Board of Mgrs. of the 129 Lafayette St. Condominium v 129 Lafayette St., LLC
2013 NY Slip Op 01040 [103 AD3d 511]
February 19, 2013
Appellate Division, First Department
Published by New York State Law Reporting Bureau pursuant to Judiciary Law § 431.
As corrected through Wednesday, March 27, 2013


Board of Managers of the 129 Lafayette Street Condominium, Appellant,
v
129 Lafayette Street, LLC, Respondent, et al., Defendants.

[*1] Rosabianca & Associates, P.L.L.C., New York (Jeremy Panzella of counsel), for appellant.

Wrobel & Schatz, LLP, New York (M. Katherine Sherman of counsel), for respondent.

Order, Supreme Court, New York County (Louis B. York, J.), entered August 16, 2011, which dismissed the action pursuant to CPLR 3126, unanimously affirmed, without costs.

It is quite clear that the court dismissed this action due to plaintiff's repeated failures to adhere to the court's discovery orders. Thus, we reject plaintiff's argument that the court meant to dismiss this action pursuant to CPLR 3216 instead of 3126. It is also clear that the order was not entered until August 16, 2011. Therefore, we reject plaintiff's argument that the court dismissed the action before the August 5, 2011 deadline to file the note of issue.

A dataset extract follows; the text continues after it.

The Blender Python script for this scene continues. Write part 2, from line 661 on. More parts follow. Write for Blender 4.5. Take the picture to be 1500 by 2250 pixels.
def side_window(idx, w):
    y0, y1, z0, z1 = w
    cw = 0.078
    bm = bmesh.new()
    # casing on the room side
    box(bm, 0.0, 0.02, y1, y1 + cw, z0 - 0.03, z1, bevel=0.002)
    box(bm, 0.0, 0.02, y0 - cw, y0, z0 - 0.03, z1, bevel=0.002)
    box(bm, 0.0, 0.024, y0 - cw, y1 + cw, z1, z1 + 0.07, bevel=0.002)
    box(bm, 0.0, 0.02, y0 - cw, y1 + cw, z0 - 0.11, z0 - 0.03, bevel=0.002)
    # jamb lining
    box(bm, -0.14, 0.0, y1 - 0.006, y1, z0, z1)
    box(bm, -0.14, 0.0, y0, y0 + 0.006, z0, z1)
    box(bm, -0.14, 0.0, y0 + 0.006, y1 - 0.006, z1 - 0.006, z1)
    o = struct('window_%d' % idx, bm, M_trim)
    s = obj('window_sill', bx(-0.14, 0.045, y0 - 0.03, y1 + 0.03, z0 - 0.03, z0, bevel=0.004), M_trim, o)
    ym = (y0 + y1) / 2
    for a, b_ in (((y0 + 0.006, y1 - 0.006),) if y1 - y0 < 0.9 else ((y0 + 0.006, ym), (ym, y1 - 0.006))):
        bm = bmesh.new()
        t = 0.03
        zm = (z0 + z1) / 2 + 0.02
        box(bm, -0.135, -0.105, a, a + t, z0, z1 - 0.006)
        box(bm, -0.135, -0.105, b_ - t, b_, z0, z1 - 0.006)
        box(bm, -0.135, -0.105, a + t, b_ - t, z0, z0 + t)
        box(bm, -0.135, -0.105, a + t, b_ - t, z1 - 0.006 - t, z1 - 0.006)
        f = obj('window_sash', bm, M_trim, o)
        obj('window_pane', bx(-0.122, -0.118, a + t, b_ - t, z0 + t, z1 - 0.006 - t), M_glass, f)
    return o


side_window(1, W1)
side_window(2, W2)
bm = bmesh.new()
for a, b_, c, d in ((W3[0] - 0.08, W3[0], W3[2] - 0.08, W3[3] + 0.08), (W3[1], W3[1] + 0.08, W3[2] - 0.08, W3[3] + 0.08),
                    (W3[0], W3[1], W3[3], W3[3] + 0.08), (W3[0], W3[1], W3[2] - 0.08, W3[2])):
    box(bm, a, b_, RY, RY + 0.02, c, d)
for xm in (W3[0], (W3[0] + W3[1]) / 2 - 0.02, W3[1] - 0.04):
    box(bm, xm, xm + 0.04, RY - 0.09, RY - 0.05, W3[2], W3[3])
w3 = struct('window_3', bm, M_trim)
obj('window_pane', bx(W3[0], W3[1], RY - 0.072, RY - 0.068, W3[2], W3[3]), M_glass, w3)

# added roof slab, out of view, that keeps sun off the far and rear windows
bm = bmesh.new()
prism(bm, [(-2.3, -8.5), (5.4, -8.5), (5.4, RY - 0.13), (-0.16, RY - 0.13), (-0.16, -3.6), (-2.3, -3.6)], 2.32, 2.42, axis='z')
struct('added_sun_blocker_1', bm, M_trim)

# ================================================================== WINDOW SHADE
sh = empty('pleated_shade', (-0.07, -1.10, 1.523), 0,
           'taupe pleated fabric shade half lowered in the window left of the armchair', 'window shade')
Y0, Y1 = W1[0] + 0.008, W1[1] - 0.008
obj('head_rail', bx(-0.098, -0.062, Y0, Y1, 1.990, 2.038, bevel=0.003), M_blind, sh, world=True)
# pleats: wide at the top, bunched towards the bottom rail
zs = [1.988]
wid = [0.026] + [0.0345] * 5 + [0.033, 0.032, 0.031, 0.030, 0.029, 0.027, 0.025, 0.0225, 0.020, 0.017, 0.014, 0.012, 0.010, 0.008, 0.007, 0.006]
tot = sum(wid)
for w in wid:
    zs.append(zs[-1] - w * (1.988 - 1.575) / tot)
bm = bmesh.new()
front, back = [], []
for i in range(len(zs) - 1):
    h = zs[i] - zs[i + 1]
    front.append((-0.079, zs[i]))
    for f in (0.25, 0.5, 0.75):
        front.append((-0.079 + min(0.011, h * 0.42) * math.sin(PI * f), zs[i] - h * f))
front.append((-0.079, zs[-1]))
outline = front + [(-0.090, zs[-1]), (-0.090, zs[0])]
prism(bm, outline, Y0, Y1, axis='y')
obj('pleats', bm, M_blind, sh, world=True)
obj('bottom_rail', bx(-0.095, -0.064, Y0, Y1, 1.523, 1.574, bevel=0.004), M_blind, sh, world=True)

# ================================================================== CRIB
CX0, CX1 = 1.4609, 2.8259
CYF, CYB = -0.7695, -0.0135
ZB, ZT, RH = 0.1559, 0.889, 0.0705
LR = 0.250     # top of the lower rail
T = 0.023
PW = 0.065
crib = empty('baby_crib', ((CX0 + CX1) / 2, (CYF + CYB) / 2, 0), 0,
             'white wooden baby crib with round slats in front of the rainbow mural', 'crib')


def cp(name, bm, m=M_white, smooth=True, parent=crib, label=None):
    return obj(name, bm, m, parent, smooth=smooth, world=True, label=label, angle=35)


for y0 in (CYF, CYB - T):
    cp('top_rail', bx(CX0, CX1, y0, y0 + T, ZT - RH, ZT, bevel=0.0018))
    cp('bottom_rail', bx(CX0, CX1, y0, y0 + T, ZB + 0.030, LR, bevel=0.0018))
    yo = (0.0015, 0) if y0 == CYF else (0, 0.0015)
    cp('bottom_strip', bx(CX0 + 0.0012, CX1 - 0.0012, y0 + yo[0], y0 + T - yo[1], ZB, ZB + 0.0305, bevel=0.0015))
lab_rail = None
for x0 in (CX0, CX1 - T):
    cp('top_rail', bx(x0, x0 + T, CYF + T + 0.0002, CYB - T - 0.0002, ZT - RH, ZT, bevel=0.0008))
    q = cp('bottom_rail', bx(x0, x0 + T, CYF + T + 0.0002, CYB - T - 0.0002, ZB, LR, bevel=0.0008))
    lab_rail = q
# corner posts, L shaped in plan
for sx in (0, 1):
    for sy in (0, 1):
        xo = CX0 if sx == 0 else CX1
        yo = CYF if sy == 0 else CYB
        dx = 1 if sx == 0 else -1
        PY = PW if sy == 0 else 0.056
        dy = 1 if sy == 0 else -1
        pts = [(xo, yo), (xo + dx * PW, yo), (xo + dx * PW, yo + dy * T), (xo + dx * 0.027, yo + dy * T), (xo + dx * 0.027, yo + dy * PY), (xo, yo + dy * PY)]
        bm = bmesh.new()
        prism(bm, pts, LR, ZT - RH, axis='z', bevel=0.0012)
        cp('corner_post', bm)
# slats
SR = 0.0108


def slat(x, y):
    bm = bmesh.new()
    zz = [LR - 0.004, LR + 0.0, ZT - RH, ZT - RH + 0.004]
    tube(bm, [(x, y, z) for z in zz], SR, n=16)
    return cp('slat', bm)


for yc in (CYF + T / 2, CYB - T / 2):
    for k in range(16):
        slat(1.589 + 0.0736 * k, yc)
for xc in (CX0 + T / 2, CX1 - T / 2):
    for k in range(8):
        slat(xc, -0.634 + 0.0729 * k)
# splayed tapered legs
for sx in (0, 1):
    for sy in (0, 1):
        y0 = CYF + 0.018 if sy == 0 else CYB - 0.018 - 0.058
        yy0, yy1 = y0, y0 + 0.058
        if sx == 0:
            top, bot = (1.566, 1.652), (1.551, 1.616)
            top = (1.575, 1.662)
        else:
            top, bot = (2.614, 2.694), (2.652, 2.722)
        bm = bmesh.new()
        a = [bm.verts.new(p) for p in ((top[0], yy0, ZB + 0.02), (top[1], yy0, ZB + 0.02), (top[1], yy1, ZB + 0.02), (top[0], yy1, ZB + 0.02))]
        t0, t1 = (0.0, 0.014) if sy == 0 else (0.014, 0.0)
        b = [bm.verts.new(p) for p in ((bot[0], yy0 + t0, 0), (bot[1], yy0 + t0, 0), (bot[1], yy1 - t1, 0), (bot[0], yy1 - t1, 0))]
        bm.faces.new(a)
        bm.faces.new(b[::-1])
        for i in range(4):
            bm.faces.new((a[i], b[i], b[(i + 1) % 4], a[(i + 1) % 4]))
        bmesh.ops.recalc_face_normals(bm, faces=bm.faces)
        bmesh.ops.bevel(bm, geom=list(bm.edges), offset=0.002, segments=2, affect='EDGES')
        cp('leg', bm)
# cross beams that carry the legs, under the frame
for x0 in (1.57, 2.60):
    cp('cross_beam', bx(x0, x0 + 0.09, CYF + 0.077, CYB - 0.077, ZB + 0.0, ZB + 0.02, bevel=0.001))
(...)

Plaintiff contends that the action should not have been dismissed because its behavior was neither willful nor contumacious. However, plaintiff engaged in a "long continued pattern of noncompliance with court orders and discovery demands" (Jones v Green, 34 AD3d 260, 261 [1st Dept 2006]). Moreover, the July 2011 status conference order was a conditional dismissal order, which "relieve[d] [the court] of the unrewarding inquiry into whether [plaintiff's] resistance was wilful" (Gibbs v St. Barnabas Hosp., 16 NY3d 74, 82 [2010] [internal quotation marks omitted]).

Plaintiff failed to offer any excuse for ignoring the court's disclosure orders (see Milton v 305/72 Owners Corp., 19 AD3d 133 [1st Dept 2005], lv dismissed in part and denied in part 7 NY3d 778 [2006]; see also Jones, 34 AD3d at 261).

In view of the foregoing, it does not avail plaintiff that, one day before the deadline to file the note of issue, it moved to extend that deadline (see Abouzeid v Cadogan, 291 AD2d 423 [2d Dept 2002]). Concur—Tom, J.P., Moskowitz, Richter, Manzanet-Daniels and Clark, JJ.